This dissertation comprises four chapters that contribute to the literature on labor economics, with a particular focus on labor market challenges associated with population aging. As demographic change leads to growing labor shortages, two key strategies have emerged to mitigate its effects: increasing immigration and promoting higher labor force participation among older workers. The first two chapters focus on immigration as a potential response to workforce gaps in the elderly care sector, examining its effects on the career trajectories of native care workers, overall staffing levels, prices, and the availability of services. The third chapter examines the broader impact of immigration on worker health, with a focus on firm-level interactions between native and migrant workers. The final chapter explores how the design of unemployment insurance influences employment outcomes for older workers.
Chapter 1 examines the effect of increased foreign staffing on the labor market outcomes of native workers in Germany’s long-term care sector. Drawing on administrative social security data and employing a shift-share instrument \citep{card2001immigrant}, the chapter shows that foreign staffing helps alleviate labor shortages but has diverging effects on native workers. For those employed in the sector just before a major immigration wave, the arrival of foreign workers is associated with transitions into jobs offering better working conditions, higher wages, and non-manual tasks. In contrast, it reduces re-employment prospects for natives with prior experience in long-term care who were unemployed at the time of the inflow.

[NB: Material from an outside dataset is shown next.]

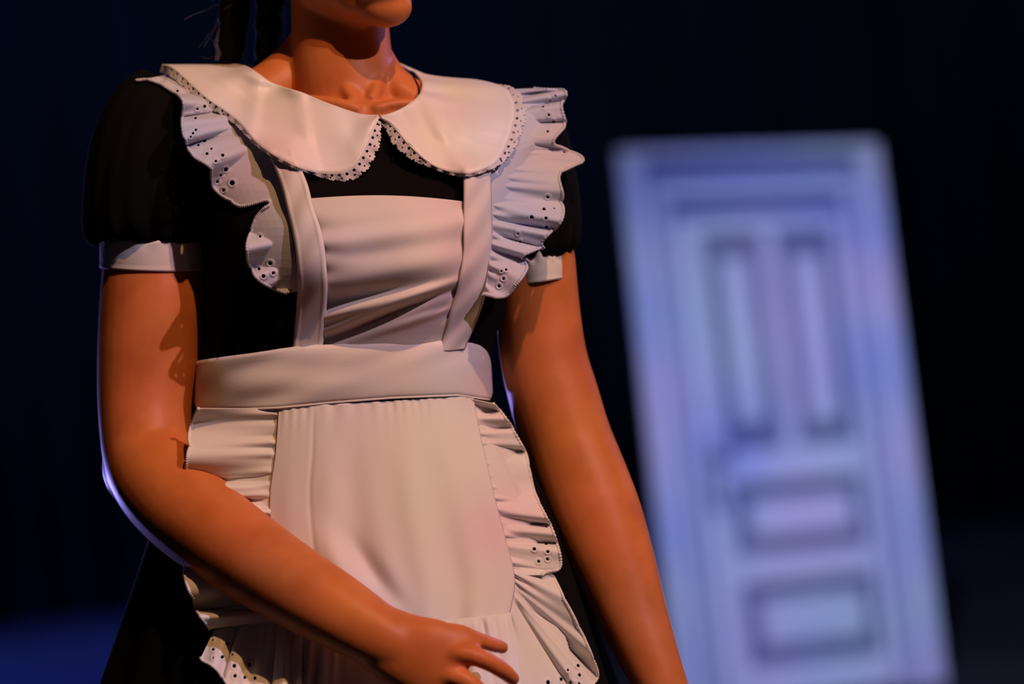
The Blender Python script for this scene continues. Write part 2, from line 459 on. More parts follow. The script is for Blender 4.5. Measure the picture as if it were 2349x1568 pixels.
finger([(985, 1452, -0.223, 24, .010), (1050, 1452, -0.228, 23, .0095), (1090, 1464, -0.225, 19, .0078), (1130, 1478, -0.213, 18, .0074), (1152, 1484, -0.203, 15.5, .0066)])
finger([(990, 1498, -0.232, 26, .011), (1065, 1498, -0.239, 24.5, .0102), (1115, 1515, -0.237, 22, .0088), (1155, 1538, -0.227, 20.5, .0080), (1176, 1556, -0.215, 17, .0068)])
finger([(985, 1545, -0.232, 26, .011), (1050, 1552, -0.240, 24, .0100), (1095, 1580, -0.239, 21.5, .0086), (1128, 1610, -0.229, 20, .0078), (1145, 1632, -0.217, 16, .0066)])
finger([(960, 1588, -0.227, 23, .010), (1015, 1602, -0.233, 20.5, .0086), (1050, 1630, -0.231, 18.5, .0075), (1075, 1656, -0.221, 17, .0068), (1086, 1672, -0.211, 14, .0058)])
finger([(915, 1435, -0.211, 28, .012), (965, 1440, -0.197, 27, .011), (1010, 1462, -0.183, 23, .009), (1040, 1490, -0.175, 18, .0075)])
# arm nearer the picture's right, hanging
sR = [(1180, 320, .025, 76, .040), (1212, 410, .030, 88, .042), (1222, 520, .032, 90, .043), (1230, 620, .034, 92, .043), (1235, 720, .034, 97, .043), (1247, 820, .032, 100, .043), (1273, 920, .028, 104, .042), (1302, 1010, .024, 103, .041),
      (1335, 1100, .018, 107, .041), (1370, 1190, .010, 106, .040), (1408, 1290, .000, 96, .037), (1448, 1400, -.010, 82, .033), (1487, 1500, -.020, 70, .029), (1515, 1568, -.026, 62, .026), (1546, 1650, -.032, 56, .020)]
B.add(tube_geo(*px_path(sR, 56), n=28))
B.add(tube_geo(*px_path([(1540, 1640, -.032, 56, .019), (1560, 1700, -.036, 76, .016), (1580, 1780, -.040, 88, .015), (1596, 1860, -.044, 84, .012)], 12), n=20))
for dx, L, r in ((-62, 150, 21), (-20, 185, 23), (24, 175, 22), (64, 135, 19)):
    finger([(1590 + dx * .9, 1800, -.042, r + 2, .010), (1600 + dx, 1870, -.046, r, .009), (1606 + dx, 1870 + L * .5, -.050, r - 2, .008), (1600 + dx, 1870 + L, -.044, r - 5, .0066)])
finger([(1510, 1700, -.04, 26, .011), (1470, 1770, -.055, 24, .010), (1455, 1840, -.06, 21, .008), (1460, 1880, -.058, 16, .007)])
# legs down to the floor
zf = 0.0


def legpt(x, y, z): return np.array([x, y, z])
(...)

Chapter 2 analyzes how an increase in the inflow of working migrants affects prices and service provision in the long-term care sector. The identification strategy leverages a sharp rise in the number of foreign-born female residents in Germany by combining a shift-share instrument with a difference-in-differences design. Drawing on administrative data covering the universe of long-term care facilities, the chapter shows that immigration reduces the price of care across all levels of need, increases staffing levels, and expands the number of available places in nursing homes. This expansion in capacity is matched by a corresponding rise in take-up. The results can be plausibly attributed to a growing share of foreign workers in elderly care facilities and a reduction in average labor costs driven by lower wages.
Chapter 3 evaluates the impact of immigration on the incidence of severe health shocks at the workplace level. Using rich linked employer-employee data from Germany, the chapter develops a firm-level instrumental variable based on policy variation to identify the causal effect of the relative size of the foreign workforce on rates of long-term sick leave. The analysis reveals that firms with a higher share of foreign workers exhibit lower rates of long-term sickness among employees. A decomposition by gender and worker origin reveals that these health improvements are concentrated entirely among native men, particularly in blue-collar sectors. In these firms, the share of native workers performing manual tasks declines, pointing to shifts in the allocation of physically demanding roles within the workforce.
Chapter 4 investigates how the generosity of unemployment insurance (UI) affects labor market outcomes for older workers in Poland. Using administrative data covering the universe of unemployment benefit recipients and exploiting policy thresholds that create quasi-random variation in benefit levels and durations, the chapter applies regression discontinuity and difference-in-differences designs to estimate causal effects. Among the newly unemployed, more generous benefits lead to longer periods of benefit receipt and extended unemployment duration. For those still employed, increased generosity raises the likelihood of UI take-up, both through strategic re-timing of layoffs and through a sustained increase in unemployment entries over time.